Ma la strega brianzola più famosa è senza dubbio la Gibiana, festeggiata l’ultimo giovedì di gennaio, il giorno in cui in Brianza avvenivano i sabba (Gibiana significa appunto «donna del giovedì»). Il rogo della Gibiana si tiene a Cantù, ma la tradizione è viva in tutta la regione, cosicché il «culto» della Gibiana è lo spartiacque tra la Brianza e il resto del mondo – sebbene vi siano figure simili alla Gibiana in tutt’Italia –. Il falò che ricorda il suo rogo è inoltre un momento di festa, il «Carnevale della Brianza»: i bambini corrono per le strade, e poi di stanza in stanza nelle case, battendo tra loro mestoli e pentole di metallo perché il baccano spaventa e allontana le presenze malefiche; si mangia il risotto con la «luganega» (la salsiccia) lasciandone un piattino sul gradino del camino perché la Gibiana, che di notte si cala in ogni casa, si possa sfamare, altrimenti d’estate si vendicherà mandando sciami di moscerini (ricordiamo che Belzebù, uno dei nomi del diavolo, significa proprio «Signore delle Mosche»).

La Gibiana è una donna insieme buona e terribile: perseguita le zitelle lasciando della crusca davanti alla porta delle loro case, ma garantisce alle ragazze da marito di sapere se si sposeranno entro l’anno (si lancia una pantofola verso la porta di casa: se la pantofola cade con la punta rivolta verso la porta, le nozze sono in arrivo). E, in Brianza, proprio gennaio è il mese preferito per i matrimoni.
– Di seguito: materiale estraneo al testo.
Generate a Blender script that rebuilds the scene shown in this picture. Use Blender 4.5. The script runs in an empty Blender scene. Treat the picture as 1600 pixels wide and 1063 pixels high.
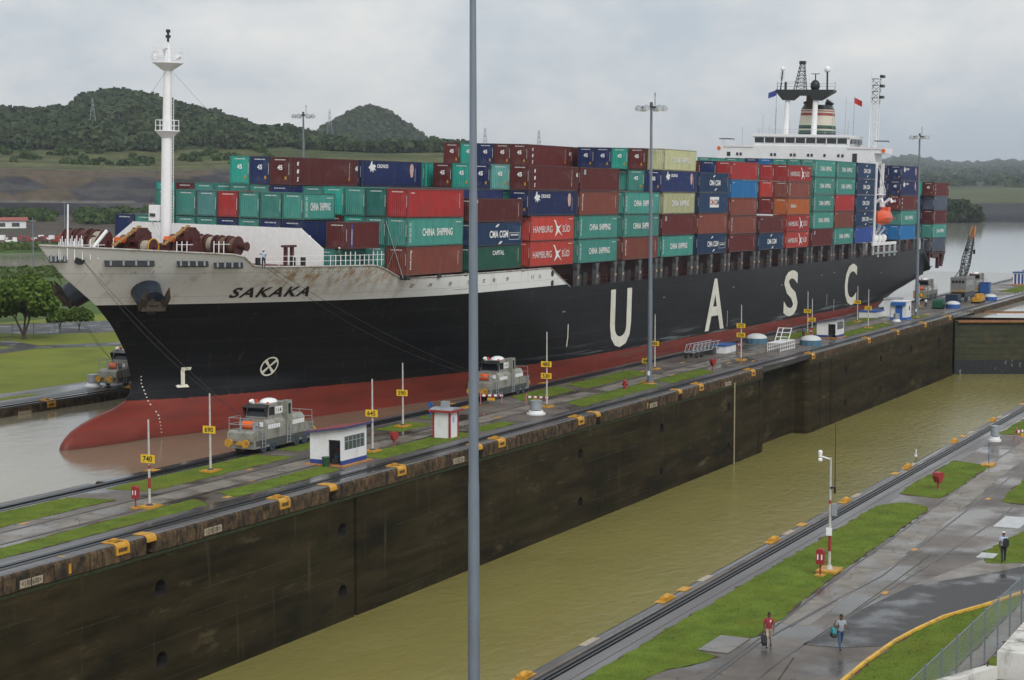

La Gibiana ha i tratti delle divinità minori pre-cristiane che si occupavano dei campi e della fecondità, e che solo nel Medioevo verranno demonizzate. Ella testimonia la persistenza nella Brianza antica dei riti pagani di fertilità: non fu strega all’inizio, lo divenne in seguito, quando il Cristianesimo scalzò il paganesimo e tutti i riti non Cristiani vennero ascritti all’opera del demonio.